In one corner of one of the two large pavilions, you can have your photo taken with a topless woman for $15, but a large crowd is enjoying the sight of two Chinese couples surrounded by at least 10 naked women. It's hard to count the exact number because they are entwined like serpents around, under and on top of the grinning four having their picture taken.

Among those watching this spectacle is a uniformed police sergeant laughing his head off. Not that many years ago, he would probably have arrested them. This is, after all, the country where actors in the musical Hair had to wear bodystockings, for the nude scene and where feminist author Germaine Greer was prosecuted for saying "bullshit" in public.

"Are you boys ready to see a bit of pussy?" Calls Australian Penthouse 2000 "pet of the year" Bree Maddox from offstage. "Yes!" they roar, and she emerges in a tiger suit, which she soon slips out of.

If any of this sounds sleazy, like an expo for dirty old men in raincoats, you're wrong. The most startling thing about it is that almost all the people packing the pavilions are couples - ordinary couples from their early 20s through to many who look in their 50s and 60s.

And it is the women who are obviously relishing it the most, roaring with delight as Bree stuffs a vibrator in her g-string and gets their men to suck on the other end of it. They're eagerly buying vibrators, big rubber penises and strings of small balls guaranteed to bring on all-day ecstasy when worn, um, internally, and they're cheering "get it off" when the male strippers come on stage.

"I've made certain we've got a lot more eye-candy for the women this time," says Ms Gibb. "We had women last year saying there were not enough guys on stage. An 87 year old told me there were not enough men."

The throngs of happy customers show how the sex industry has become mainstream, she says.

"It's not just about porn shops now. People realize there are all kinds of things that can enhance their sex lives. It's really healthy".

Last year, the expo ran for three days and drew 16,000 people. This year's which ended yesterday, is a four-day event and Ms Gibb is confident it will have drawn many more.

Many of the exhibits are not overtly sex-related. The pro-cannabis lobby group Norml has a stall opposite a "garden centre" which sells products that look remarkably capable of being used to cultivate and smoke the stuff. Another sells mineral water, another home saunas.

Proving that some men see big sets of wheels as penis extensions, a huge blue plastic penis stands erect above a motorbike exhibition.

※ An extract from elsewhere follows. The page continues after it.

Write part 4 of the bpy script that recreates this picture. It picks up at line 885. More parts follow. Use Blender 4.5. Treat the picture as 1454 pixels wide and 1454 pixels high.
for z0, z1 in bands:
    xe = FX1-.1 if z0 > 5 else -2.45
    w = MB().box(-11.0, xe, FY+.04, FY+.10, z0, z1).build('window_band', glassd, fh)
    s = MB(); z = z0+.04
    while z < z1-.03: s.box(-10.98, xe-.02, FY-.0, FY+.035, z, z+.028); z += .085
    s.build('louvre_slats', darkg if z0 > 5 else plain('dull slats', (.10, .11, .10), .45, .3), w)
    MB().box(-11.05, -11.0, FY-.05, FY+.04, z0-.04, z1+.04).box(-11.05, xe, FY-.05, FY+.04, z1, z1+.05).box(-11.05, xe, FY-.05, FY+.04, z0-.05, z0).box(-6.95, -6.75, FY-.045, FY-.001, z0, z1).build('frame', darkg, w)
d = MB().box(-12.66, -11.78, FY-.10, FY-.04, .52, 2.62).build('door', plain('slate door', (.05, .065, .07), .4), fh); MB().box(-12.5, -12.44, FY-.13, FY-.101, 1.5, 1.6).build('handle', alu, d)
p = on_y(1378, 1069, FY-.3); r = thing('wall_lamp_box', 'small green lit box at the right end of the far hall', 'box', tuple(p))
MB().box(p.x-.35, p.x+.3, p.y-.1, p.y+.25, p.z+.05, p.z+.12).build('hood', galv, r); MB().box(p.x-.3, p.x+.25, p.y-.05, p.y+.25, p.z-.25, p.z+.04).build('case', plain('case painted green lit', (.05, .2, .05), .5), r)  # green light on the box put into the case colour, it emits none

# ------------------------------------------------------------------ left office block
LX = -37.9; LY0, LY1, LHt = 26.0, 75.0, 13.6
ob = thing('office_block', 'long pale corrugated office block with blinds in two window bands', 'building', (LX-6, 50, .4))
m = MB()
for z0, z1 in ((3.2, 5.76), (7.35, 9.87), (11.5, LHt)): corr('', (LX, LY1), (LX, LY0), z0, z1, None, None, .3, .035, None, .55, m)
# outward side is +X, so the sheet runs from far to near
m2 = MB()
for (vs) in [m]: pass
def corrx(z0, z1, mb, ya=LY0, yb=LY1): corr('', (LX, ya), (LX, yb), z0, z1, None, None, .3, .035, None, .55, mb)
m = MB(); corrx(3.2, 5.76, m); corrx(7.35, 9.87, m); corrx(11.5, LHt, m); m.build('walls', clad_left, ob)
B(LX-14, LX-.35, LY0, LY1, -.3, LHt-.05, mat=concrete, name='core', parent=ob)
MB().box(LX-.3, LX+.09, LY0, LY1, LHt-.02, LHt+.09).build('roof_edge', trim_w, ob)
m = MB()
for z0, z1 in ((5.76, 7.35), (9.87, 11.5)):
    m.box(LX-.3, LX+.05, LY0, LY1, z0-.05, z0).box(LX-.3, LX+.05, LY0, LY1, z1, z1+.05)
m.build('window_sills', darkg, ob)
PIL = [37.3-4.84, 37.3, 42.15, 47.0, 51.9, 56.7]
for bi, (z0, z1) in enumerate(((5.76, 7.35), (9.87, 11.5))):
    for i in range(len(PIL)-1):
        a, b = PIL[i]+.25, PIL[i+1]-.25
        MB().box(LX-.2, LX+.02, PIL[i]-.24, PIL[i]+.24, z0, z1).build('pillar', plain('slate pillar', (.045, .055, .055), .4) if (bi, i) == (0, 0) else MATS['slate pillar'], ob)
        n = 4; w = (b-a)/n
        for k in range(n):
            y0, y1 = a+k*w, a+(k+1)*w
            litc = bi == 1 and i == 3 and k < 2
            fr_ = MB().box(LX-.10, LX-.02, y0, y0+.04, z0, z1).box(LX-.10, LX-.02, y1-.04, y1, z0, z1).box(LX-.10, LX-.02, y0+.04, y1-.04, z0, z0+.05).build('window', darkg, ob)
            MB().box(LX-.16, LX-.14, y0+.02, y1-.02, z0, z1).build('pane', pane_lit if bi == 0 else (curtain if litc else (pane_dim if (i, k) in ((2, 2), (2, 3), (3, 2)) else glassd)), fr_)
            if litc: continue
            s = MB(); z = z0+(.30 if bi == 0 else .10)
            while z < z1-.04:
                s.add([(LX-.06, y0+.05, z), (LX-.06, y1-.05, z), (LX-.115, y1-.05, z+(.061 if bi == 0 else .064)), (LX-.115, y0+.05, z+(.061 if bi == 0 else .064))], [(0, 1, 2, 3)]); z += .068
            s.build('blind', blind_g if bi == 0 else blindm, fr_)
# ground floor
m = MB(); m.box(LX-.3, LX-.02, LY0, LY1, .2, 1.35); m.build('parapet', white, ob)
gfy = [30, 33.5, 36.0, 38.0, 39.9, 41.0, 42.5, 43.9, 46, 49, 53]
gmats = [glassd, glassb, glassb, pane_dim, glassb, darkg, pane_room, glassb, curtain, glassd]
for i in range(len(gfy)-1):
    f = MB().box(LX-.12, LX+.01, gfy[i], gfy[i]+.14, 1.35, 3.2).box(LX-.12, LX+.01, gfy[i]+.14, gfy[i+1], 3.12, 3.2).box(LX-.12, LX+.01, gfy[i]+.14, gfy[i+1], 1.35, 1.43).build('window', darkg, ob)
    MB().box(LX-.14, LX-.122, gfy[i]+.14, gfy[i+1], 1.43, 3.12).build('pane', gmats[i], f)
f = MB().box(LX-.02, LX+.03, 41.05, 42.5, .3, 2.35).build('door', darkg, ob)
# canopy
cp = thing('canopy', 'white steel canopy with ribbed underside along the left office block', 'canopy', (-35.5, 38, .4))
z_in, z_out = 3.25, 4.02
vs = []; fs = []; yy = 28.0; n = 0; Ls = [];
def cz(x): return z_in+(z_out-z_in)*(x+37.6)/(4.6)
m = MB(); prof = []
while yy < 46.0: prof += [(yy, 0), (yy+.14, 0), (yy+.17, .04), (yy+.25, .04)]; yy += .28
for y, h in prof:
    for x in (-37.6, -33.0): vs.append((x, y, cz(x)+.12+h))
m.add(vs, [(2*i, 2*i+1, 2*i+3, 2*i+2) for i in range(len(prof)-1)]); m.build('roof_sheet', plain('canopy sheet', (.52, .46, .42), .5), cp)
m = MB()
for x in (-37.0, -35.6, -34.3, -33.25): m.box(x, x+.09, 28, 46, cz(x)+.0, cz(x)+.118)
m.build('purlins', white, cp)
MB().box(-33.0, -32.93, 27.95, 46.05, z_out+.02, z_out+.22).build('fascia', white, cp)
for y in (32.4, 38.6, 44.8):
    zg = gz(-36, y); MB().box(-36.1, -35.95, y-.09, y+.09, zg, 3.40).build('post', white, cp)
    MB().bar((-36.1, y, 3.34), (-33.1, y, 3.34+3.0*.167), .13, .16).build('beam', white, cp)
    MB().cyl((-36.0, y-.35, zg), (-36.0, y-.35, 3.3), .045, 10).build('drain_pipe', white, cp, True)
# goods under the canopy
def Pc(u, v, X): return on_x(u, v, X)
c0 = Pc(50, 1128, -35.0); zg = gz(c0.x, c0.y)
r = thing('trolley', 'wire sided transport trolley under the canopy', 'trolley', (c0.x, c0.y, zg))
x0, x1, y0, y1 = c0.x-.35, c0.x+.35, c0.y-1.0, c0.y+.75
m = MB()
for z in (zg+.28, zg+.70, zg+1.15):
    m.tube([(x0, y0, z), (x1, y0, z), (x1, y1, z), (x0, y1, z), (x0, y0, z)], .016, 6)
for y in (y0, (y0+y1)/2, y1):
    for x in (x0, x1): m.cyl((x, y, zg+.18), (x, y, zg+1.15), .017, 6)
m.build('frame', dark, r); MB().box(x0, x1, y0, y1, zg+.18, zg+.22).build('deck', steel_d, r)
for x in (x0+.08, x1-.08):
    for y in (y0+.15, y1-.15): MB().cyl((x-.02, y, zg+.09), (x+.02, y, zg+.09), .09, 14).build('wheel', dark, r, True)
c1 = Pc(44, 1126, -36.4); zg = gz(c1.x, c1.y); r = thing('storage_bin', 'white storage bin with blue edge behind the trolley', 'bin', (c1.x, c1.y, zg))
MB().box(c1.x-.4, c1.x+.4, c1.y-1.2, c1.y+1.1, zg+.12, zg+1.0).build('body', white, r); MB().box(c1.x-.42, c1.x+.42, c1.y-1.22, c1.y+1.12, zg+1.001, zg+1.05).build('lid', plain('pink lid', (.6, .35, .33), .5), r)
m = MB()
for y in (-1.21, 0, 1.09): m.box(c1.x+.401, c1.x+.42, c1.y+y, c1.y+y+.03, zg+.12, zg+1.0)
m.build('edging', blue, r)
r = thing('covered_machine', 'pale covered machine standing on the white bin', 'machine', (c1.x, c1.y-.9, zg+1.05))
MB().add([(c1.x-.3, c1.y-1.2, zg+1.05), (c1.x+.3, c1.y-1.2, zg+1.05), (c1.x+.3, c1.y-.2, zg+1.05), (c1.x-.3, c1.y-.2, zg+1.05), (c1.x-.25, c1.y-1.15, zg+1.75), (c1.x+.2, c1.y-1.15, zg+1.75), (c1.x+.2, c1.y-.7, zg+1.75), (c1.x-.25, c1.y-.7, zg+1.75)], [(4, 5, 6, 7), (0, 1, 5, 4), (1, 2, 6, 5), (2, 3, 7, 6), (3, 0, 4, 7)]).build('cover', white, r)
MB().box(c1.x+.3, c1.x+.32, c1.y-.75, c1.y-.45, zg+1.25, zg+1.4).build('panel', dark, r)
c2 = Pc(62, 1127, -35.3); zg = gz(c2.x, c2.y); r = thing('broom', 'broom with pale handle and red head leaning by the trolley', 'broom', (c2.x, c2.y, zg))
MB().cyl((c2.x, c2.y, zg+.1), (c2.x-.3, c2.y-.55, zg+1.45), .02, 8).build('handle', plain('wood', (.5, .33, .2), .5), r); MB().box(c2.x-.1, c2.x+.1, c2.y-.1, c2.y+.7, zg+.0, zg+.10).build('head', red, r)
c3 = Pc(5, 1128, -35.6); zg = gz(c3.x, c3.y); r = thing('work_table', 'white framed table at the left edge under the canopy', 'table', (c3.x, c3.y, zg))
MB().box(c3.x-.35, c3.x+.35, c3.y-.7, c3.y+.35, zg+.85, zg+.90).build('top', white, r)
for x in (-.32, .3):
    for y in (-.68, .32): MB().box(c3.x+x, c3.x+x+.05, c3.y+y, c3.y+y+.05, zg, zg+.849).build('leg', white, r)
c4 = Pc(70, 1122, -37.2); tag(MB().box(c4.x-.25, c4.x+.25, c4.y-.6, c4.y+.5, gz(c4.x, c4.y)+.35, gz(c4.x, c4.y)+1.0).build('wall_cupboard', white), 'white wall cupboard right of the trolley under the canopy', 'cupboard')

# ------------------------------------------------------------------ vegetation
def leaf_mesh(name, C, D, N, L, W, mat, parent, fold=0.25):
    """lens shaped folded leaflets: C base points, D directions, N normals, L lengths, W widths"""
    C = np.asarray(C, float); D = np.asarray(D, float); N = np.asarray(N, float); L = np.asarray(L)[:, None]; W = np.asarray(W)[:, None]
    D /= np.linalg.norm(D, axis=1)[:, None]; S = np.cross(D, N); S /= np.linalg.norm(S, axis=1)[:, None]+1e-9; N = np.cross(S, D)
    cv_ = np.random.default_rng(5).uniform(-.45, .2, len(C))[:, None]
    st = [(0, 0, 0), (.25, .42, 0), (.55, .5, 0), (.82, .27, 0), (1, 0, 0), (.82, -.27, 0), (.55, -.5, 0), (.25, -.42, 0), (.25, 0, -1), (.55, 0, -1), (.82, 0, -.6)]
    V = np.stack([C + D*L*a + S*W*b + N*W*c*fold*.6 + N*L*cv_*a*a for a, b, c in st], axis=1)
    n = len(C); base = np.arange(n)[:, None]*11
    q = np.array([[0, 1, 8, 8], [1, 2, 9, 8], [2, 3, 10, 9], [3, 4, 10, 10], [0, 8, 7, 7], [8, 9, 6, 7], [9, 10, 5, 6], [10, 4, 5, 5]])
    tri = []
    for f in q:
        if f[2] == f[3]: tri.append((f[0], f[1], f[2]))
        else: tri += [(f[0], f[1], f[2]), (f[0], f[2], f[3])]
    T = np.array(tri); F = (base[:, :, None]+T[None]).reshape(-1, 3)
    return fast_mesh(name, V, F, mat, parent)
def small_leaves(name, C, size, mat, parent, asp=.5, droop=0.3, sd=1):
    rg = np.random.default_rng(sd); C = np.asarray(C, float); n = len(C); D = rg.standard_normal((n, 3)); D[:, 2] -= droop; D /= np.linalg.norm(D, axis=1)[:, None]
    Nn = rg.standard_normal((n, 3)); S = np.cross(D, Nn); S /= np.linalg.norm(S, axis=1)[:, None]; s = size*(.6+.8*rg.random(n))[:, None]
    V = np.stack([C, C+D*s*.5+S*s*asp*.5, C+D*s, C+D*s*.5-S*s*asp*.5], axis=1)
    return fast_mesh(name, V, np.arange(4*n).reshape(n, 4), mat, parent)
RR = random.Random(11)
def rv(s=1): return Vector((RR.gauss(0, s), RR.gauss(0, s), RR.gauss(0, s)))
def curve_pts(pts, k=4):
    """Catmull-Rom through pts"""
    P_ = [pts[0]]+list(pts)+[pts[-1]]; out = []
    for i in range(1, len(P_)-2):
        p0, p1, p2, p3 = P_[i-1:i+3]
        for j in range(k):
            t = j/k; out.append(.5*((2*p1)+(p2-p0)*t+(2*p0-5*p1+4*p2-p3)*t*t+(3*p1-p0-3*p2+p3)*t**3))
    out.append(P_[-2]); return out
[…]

The sign on one of the bikes reads: "Do you have a big one?"

There are also stalls for family planning, Aids education and the Prostitutes Collective, whose members are collecting signatures for a petition supporting Christchurch Central MP Tim Barnett's bill before Parliament to legalise prostitution.

"We're getting plenty of signatures, which you'd expect in a place like this," says one of them. "A lot of guys here with their girls want to sign, but you can see their girl looking at them a bit suspiciously, as if she'll go straight home and chick his Visa statement."

Down by the big stand of Vixen Direct, Ms Gibb's porn movie and sex toy company, you can meet Syren, the star of 50 films, many of them on sale here.

"I love the adult industry," says Syren, who's flown from home in Los Angeles for the expo. "When I started three years ago I was very shy, but a bit of an exhibitionist. But this business has made me very sexually empowered."

There are porn films and there are porn films. Syren says she makes only quality movies with a proper script - "visually provocative, story driven films with very hot, wild sex", not low-budget "gonzos, gangbangs and wall-to-wall videos shot in people's living rooms". Many of her films are up to 90 minutes long. In her latest, Les Vampyres, she plays … a vampire. She's also proud that her role in the film won the "best lesbian sex scene" award from XRCO (the X-rated Critics Organisation), a body of film critics from all the major American adult publications and websites.

It's hard work making porn films, she says, and her schedule is packed. She flies out of Auckland tonight for Miami where she has an engagement to dance at an adult nightclub. She is also trying to break into mainstream acting.

"I make a lot of money, this is a good business to be in. The demand for these films is growing and growing and I travel all over the States signing videos for my fans. I'm here signing from 11am to 11pm over four days and it means I really don't have any time to see much of New Zealand, but I'd like to come back."

Over at the main stage, scores of women are hooting with delight as four athletic men peel off their underpants to reveal the skimpiest g-strings imaginable.

"We'd like to have had (popular male strip group) Kiwi Fire here, but they're on tour," Ms Gibb says. "But these guys are just as good. Listen to them scream, the women love them."

She got the idea for the expo which is based on the successful Sexpo in Sydney, while traveling overseas to buy products for Vixen Direct. "I saw that and I thought, God, I can do this in New Zealand. New Zealand's ready for it." But given the financial risks involved, she's determined to be cautious about expanding it. She'll see how well next year's Auckland expo goes before considering one elsewhere in New Zealand.

"It was hard to sell to exhibitors last year because the idea was so new, but people liked it so much that exhibitors were keen to be here this time, that's why it's so much bigger. But it is still a lot of very hard work."